:: SOURCE MATERIAL

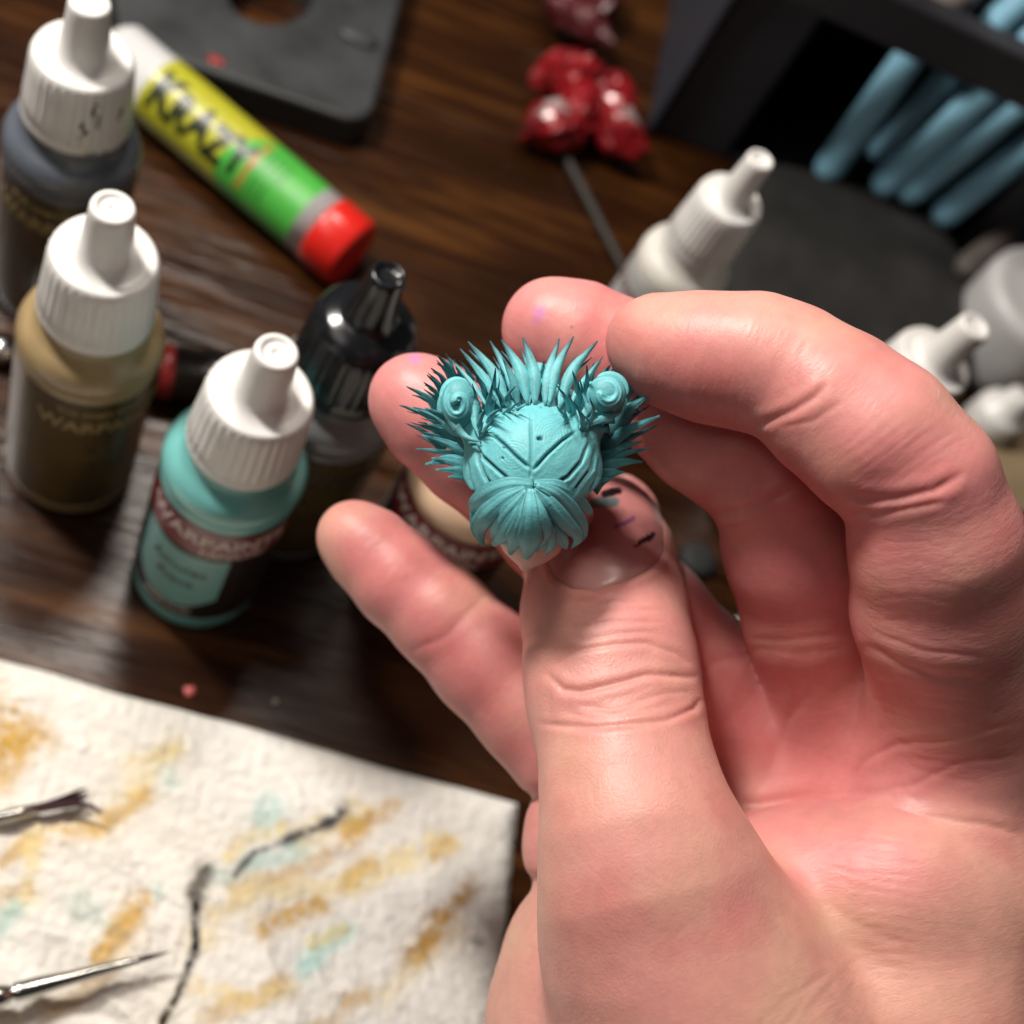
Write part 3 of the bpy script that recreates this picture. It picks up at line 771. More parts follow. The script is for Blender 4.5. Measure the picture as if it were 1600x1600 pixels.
# pink and pale specks on the wood
def speck(u, v, r, colr, label):
    p = tab(u, v); V, F = lathe([(r, 0.02), (r * .9, r * .3), (r * .3, r * .5)], 10)
    V = [(x * (1 + .35 * math.sin(i * 1.7)) + p[0], y * (1 + .3 * math.cos(i)) + p[1], z) for i, (x, y, z) in enumerate(V)]
    o = link('paint_fleck', V, F, mat('fleck', colr, rough=.5)); tag(o, label, 'paint fleck')
speck(296, 1080, 1.05, (.55, .12, .12), 'pink fleck of dried paint on the table above the paper towel')
speck(430, 1096, .5, (.5, .42, .35), 'tiny pale fleck on the table above the paper towel')
# dark cap seen between thumb and middle finger, pale scrap below it
p = tab(1098, 868, 3); V, F = lathe([(4, 0), (4.4, .5), (4.2, 1.6), (3.4, 2.2), (1, 2.2)], 30)
o = link('dark_cap', [(x + p[0], y + p[1], z) for x, y, z in V], F, mat('dark_cap_plastic', (.010, .011, .012), rough=.7)); tag(o, 'small dark bottle cap seen between thumb and middle finger', 'cap')
p = tab(1160, 1003, 2); V, F = rbox(0, 0, 2, 9, 7, 3.5, 1, 2)
o = link('pale_eraser', [(x + p[0], y + p[1], z) for x, y, z in V], F, mat('pale_rubber', (.55, .68, .66), rough=.6)); tag(o, 'small pale scrap seen in the gap below the middle finger', 'eraser')

# =================================================================== rack with blue handles
M_RACK = mat('charcoal_rack_plastic', (.032, .032, .038), rough=.42, var=.2, vscale=60, bump=.00008, bscale=500)
M_INSIDE = mat('black_inside', (.004, .004, .005), rough=.7)
M_BLUE = mat('blue_rubber', (.25, .52, .68), rough=.45, var=.06, vscale=120)
def vtop(base, top_v):
    """height whose projection above the table point reaches image row top_v"""
    lo, hi = 0.0, 230.0
    for _ in range(40):
        m = (lo + hi) / 2; v = w2px(np.array([base[0], base[1], m]))[1]
        if v > top_v: lo = m
        else: hi = m
    return lo
A = tab(1130, 250); B = tab(1478, 400)
rx = (B - A); W = np.linalg.norm(rx); rx /= W
ry = np.cross([0, 0, 1], rx)
if ry[1] < 0: ry = -ry
rack = empty('tool_rack', frame(A, (0, 0, 1), rx), 'charcoal open rack in the upper right corner holding blue rods', 'rack')
def rk(nm, x0, x1, y0, y1, z0, z1, m=M_RACK, bev=1.0):
    V, F = rbox((x0 + x1) / 2, (y0 + y1) / 2, (z0 + z1) / 2, x1 - x0, y1 - y0, z1 - z0, bev, 2); link(nm, V, F, m, rack, smooth=False)
hs = vtop(A + rx * W * .6, 90)
rk('side_panel', -21, 0, 0, 70, 0, 150); rk('side_panel', W, W + 16, 0, 70, 0, 150)
rk('side_face', -23, -21.2, -2, 72, 0, 150, mat('slate_panel', (.03, .033, .045), rough=.5, var=.1))
rk('back_panel', .2, W - .2, 60, 66, 0, 150, M_INSIDE); rk('rack_floor', .2, W - .2, .2, 60, 0, 3, M_INSIDE)
rk('shelf', .3, W - .3, 11, 59.5, 62, 74)
def handle(b_px, t_px, yb, yt, label, zb=4.0, r=3.9, top=None):
    # base and top found on two depths inside the rack
    def at(px, ydepth):
        # intersect the view ray with the rack plane y = ydepth
        w = np.array([(px[0] - 800) / FPX, (px[1] - 800) / FPX, 1.0]) @ M3.T
        n = ry; t = ((A + ry * ydepth - CAMW) @ n) / (w @ n); return CAMW + w * t
    a = at(b_px, yb); b = at(t_px, yt)
    ax = (b - a); L = np.linalg.norm(ax); ax /= L
    V, F = lathe([(.5, -r), (r * .6, -r * .85), (r * .92, -r * .4), (r, 0), (r, L), (r * .92, L + r * .4), (r * .6, L + r * .85), (.5, L + r)], 28)
    e = empty('rubber_rod', frame(a, ax, (0, 1, 0)), label, 'rod', 'blue rubber rods in the rack')
    link('grip', V, F, M_BLUE, e)
    # thin seam ring half way
    V, F = lathe([(r, L * .02), (r + .15, L * .03), (r + .15, L * .05), (r, L * .06)], 28, caps=False); link('end_ring', V, F, M_BLUE, e)
def at_rack(px, yd):
    w = np.array([(px[0] - 800) / FPX, (px[1] - 800) / FPX, 1.0]) @ M3.T; t = ((A + ry * yd - CAMW) @ ry) / (w @ ry); return CAMW + w * t
qa, qb = at_rack((1400, 20), -8), at_rack((1590, 112), -8)
qz = (qa[2] + qb[2]) / 2
rk('rail', -21, W + 16, -12, -5.5, qz - 6.5, qz + 6.5)
handle((1296, 262), (1432, 72), -4, 3, 'leftmost blue rubber rod in the rack, longest slant')
handle((1378, 232), (1500, 104), 8, 14, 'blue rubber rod second from the left, set back in the rack')
handle((1385, 285), (1560, 126), -3, 4, 'blue rubber rod third from the left in the rack')
handle((1425, 297), (1608, 149), -3, 4, 'blue rubber rod fourth from the left in the rack')
handle((1478, 332), (1625, 215), -3, 4, 'rightmost blue rubber rod below the shelf, cut by the edge')
handle((1556, 38), (1640, -40), 4, 10, 'blue rubber rod above the shelf in the corner')
handle((1603, 62), (1690, -10), 4, 10, 'blue rubber rod at the very right above the shelf')
handle((1497, -6), (1530, -60), 10, 10, 'blue rubber rod cut off by the top edge above the shelf')
V, F = lathe([(.5, -5), (3.5, -3), (5, 0), (5, 6), (3, 9), (.5, 9.5)], 24)
def at_rack(px, yd):
    w = np.array([(px[0] - 800) / FPX, (px[1] - 800) / FPX, 1.0]) @ M3.T; t = ((A + ry * yd - CAMW) @ ry) / (w @ ry); return CAMW + w * t
c = at_rack((1478, 8), 2)
o = link('pale_ball', [(x + c[0], y + c[1], z + c[2]) for x, y, z in V], F, mat('pale_knob_plastic', (.28, .23, .21), rough=.4)); tag(o, 'pale round ball on the rack shelf edge at the top', 'ball')

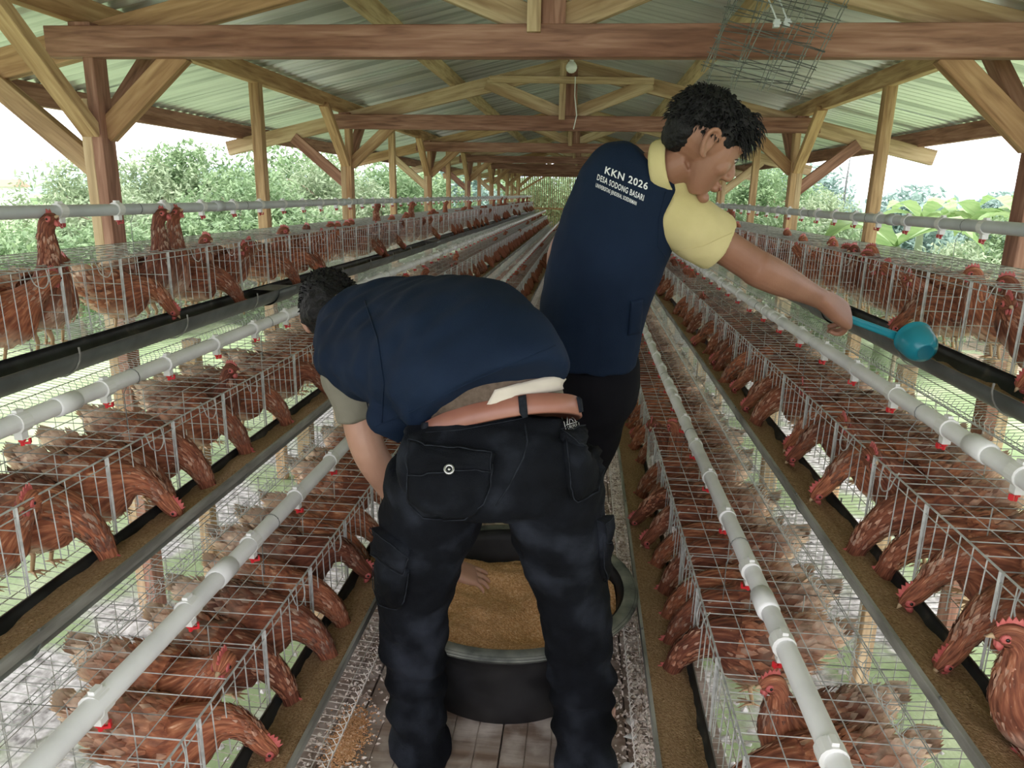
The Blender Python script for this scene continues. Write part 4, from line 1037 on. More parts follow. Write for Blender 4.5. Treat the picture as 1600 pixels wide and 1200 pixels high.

::::

→ **AIM**:
With the pictures left out, restate word for word every line of the data above, from the first down to the line that contains "o = link('pale_eraser', [(x".

→ **SOLUTION FOR THIS EXERCISE**:
Write part 3 of the bpy script that recreates this picture. It picks up at line 771. More parts follow. The script is for Blender 4.5. Measure the picture as if it were 1600x1600 pixels.
# pink and pale specks on the wood
def speck(u, v, r, colr, label):
    p = tab(u, v); V, F = lathe([(r, 0.02), (r * .9, r * .3), (r * .3, r * .5)], 10)
    V = [(x * (1 + .35 * math.sin(i * 1.7)) + p[0], y * (1 + .3 * math.cos(i)) + p[1], z) for i, (x, y, z) in enumerate(V)]
    o = link('paint_fleck', V, F, mat('fleck', colr, rough=.5)); tag(o, label, 'paint fleck')
speck(296, 1080, 1.05, (.55, .12, .12), 'pink fleck of dried paint on the table above the paper towel')
speck(430, 1096, .5, (.5, .42, .35), 'tiny pale fleck on the table above the paper towel')
# dark cap seen between thumb and middle finger, pale scrap below it
p = tab(1098, 868, 3); V, F = lathe([(4, 0), (4.4, .5), (4.2, 1.6), (3.4, 2.2), (1, 2.2)], 30)
o = link('dark_cap', [(x + p[0], y + p[1], z) for x, y, z in V], F, mat('dark_cap_plastic', (.010, .011, .012), rough=.7)); tag(o, 'small dark bottle cap seen between thumb and middle finger', 'cap')
p = tab(1160, 1003, 2); V, F = rbox(0, 0, 2, 9, 7, 3.5, 1, 2)
o = link('pale_eraser', [(x + p[0], y + p[1], z) for x, y, z in V], F, mat('pale_rubber', (.55, .68, .66), rough=.6)); tag(o, 'small pale scrap seen in the gap below the middle finger', 'eraser')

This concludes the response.